WORK REQUIRED:
In the material below, find each line holding the string "script" and copy it.

--- begin SUPPLIED ENTRIES ---

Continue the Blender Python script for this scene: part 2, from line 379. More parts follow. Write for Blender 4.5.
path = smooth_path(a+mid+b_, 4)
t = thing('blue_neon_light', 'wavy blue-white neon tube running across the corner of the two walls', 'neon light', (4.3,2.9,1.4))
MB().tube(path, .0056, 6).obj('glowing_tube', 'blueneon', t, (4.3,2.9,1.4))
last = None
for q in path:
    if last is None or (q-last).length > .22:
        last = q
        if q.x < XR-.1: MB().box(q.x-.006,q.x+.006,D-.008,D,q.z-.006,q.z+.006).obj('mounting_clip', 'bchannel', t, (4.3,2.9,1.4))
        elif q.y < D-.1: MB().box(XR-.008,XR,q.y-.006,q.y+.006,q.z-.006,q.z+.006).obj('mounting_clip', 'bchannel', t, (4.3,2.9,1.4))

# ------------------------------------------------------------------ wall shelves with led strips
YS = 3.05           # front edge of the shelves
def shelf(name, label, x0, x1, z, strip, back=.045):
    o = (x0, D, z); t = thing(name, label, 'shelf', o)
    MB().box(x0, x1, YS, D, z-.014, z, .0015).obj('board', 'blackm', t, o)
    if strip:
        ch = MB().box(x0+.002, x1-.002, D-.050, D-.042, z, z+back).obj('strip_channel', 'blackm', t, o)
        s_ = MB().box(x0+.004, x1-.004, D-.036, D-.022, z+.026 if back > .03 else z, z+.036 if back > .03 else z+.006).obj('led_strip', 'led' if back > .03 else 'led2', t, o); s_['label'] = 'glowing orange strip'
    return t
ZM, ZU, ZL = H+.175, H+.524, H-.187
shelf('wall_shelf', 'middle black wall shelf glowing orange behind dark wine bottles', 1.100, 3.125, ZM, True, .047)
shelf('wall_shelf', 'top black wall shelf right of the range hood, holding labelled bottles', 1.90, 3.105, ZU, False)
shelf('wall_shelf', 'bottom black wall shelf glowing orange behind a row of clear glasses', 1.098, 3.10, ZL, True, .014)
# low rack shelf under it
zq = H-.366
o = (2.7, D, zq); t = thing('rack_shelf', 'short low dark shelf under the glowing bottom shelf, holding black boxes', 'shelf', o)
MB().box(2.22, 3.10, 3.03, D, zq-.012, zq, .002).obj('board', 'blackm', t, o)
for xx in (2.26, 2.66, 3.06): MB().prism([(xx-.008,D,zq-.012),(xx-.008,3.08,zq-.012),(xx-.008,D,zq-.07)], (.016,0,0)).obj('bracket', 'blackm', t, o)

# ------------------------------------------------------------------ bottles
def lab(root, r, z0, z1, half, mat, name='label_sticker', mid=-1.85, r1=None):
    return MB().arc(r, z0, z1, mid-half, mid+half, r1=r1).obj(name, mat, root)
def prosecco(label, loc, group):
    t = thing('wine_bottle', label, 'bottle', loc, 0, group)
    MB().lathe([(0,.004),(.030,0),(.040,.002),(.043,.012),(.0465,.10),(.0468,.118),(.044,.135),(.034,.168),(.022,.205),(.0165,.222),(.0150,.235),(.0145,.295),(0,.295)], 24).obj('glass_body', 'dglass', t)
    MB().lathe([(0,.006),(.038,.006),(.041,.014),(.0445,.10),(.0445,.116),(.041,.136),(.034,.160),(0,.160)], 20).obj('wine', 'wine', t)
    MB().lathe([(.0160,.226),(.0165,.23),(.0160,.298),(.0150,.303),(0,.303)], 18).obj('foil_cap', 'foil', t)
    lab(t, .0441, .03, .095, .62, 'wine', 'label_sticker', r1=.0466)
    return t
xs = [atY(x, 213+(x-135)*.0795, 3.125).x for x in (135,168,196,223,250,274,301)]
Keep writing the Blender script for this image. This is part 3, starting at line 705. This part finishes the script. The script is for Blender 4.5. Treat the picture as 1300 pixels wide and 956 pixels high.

--- end SUPPLIED ENTRIES ---

ANSWER TO THIS PROBLEM:
Continue the Blender Python script for this scene: part 2, from line 379. More parts follow. Write for Blender 4.5.
Keep writing the Blender script for this image. This is part 3, starting at line 705. This part finishes the script. The script is for Blender 4.5. Treat the picture as 1300 pixels wide and 956 pixels high.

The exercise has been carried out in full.